→ Work instructions:
Return the lines exactly as they stand, from the first of the material through the line containing "f.material_index = self.mi".
::::
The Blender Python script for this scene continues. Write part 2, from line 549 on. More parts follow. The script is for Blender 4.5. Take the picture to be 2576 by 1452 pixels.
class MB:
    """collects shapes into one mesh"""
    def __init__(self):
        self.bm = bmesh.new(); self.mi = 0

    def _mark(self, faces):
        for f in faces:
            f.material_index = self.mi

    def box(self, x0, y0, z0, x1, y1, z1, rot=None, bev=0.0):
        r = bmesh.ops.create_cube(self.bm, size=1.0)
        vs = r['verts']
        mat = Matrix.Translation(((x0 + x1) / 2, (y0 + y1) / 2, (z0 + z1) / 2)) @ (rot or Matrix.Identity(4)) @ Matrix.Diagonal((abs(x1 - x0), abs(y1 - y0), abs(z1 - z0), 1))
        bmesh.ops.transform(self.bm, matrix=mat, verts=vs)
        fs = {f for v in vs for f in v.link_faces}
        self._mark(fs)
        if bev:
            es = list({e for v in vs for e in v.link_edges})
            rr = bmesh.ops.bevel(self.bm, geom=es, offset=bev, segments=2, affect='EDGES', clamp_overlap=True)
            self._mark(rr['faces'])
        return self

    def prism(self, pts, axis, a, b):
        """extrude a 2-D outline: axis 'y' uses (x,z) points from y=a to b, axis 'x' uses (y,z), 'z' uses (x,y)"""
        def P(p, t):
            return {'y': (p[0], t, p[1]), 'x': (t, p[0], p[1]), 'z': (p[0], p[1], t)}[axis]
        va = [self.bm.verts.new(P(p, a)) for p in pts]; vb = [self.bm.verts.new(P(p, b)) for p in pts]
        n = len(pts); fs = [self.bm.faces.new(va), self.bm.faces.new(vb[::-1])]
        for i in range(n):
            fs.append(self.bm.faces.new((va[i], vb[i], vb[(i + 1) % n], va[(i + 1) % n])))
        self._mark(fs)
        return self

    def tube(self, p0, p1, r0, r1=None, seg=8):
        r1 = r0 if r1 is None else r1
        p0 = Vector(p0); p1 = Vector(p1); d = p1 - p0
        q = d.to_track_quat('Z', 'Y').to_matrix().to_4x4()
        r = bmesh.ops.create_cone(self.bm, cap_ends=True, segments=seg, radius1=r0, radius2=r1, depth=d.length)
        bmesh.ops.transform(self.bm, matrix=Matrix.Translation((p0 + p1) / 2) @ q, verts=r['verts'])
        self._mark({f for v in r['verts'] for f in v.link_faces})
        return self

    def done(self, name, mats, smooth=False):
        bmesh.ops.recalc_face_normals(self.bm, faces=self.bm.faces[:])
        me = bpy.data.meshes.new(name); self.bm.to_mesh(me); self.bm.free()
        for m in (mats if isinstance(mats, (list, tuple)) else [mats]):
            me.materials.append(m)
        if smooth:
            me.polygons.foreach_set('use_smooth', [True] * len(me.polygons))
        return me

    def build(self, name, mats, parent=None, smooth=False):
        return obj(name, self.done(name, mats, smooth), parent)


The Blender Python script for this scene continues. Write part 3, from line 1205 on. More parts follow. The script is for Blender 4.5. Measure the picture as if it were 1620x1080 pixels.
::::
→ Output below:
The Blender Python script for this scene continues. Write part 2, from line 549 on. More parts follow. The script is for Blender 4.5. Take the picture to be 2576 by 1452 pixels.
class MB:
    """collects shapes into one mesh"""
    def __init__(self):
        self.bm = bmesh.new(); self.mi = 0

    def _mark(self, faces):
        for f in faces:
            f.material_index = self.mi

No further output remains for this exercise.